TASK DIRECTIONS: Repeat all of the material exactly as given.
-- START DATA EXCERPT --
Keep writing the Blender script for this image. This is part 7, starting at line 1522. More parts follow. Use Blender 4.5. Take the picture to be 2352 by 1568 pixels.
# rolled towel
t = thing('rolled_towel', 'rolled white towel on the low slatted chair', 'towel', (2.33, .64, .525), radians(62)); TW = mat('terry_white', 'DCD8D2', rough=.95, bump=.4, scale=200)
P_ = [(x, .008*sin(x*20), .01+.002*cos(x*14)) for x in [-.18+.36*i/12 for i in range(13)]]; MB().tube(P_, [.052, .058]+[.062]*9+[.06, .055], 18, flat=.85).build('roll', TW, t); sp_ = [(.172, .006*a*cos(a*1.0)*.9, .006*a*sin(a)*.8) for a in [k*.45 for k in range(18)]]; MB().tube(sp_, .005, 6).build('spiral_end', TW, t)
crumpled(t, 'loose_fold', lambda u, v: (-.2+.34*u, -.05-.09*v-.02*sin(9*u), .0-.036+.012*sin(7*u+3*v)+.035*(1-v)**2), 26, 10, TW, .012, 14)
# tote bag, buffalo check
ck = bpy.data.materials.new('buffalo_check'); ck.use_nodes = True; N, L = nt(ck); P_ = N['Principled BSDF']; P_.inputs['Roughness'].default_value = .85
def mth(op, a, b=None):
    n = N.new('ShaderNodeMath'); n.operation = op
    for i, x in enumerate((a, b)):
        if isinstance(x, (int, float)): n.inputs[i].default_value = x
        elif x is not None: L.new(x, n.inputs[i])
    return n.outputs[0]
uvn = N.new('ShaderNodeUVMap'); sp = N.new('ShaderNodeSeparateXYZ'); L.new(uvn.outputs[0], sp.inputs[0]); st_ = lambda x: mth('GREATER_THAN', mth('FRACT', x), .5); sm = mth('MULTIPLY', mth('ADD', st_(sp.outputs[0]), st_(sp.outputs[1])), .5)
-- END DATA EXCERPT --
RESULT OF THE TASK:
Keep writing the Blender script for this image. This is part 7, starting at line 1522. More parts follow. Use Blender 4.5. Take the picture to be 2352 by 1568 pixels.
# rolled towel
t = thing('rolled_towel', 'rolled white towel on the low slatted chair', 'towel', (2.33, .64, .525), radians(62)); TW = mat('terry_white', 'DCD8D2', rough=.95, bump=.4, scale=200)
P_ = [(x, .008*sin(x*20), .01+.002*cos(x*14)) for x in [-.18+.36*i/12 for i in range(13)]]; MB().tube(P_, [.052, .058]+[.062]*9+[.06, .055], 18, flat=.85).build('roll', TW, t); sp_ = [(.172, .006*a*cos(a*1.0)*.9, .006*a*sin(a)*.8) for a in [k*.45 for k in range(18)]]; MB().tube(sp_, .005, 6).build('spiral_end', TW, t)
crumpled(t, 'loose_fold', lambda u, v: (-.2+.34*u, -.05-.09*v-.02*sin(9*u), .0-.036+.012*sin(7*u+3*v)+.035*(1-v)**2), 26, 10, TW, .012, 14)
# tote bag, buffalo check
ck = bpy.data.materials.new('buffalo_check'); ck.use_nodes = True; N, L = nt(ck); P_ = N['Principled BSDF']; P_.inputs['Roughness'].default_value = .85
def mth(op, a, b=None):
    n = N.new('ShaderNodeMath'); n.operation = op
    for i, x in enumerate((a, b)):
        if isinstance(x, (int, float)): n.inputs[i].default_value = x
        elif x is not None: L.new(x, n.inputs[i])
    return n.outputs[0]
uvn = N.new('ShaderNodeUVMap'); sp = N.new('ShaderNodeSeparateXYZ'); L.new(uvn.outputs[0], sp.inputs[0]); st_ = lambda x: mth('GREATER_THAN', mth('FRACT', x), .5); sm = mth('MULTIPLY', mth('ADD', st_(sp.outputs[0]), st_(sp.outputs[1])), .5)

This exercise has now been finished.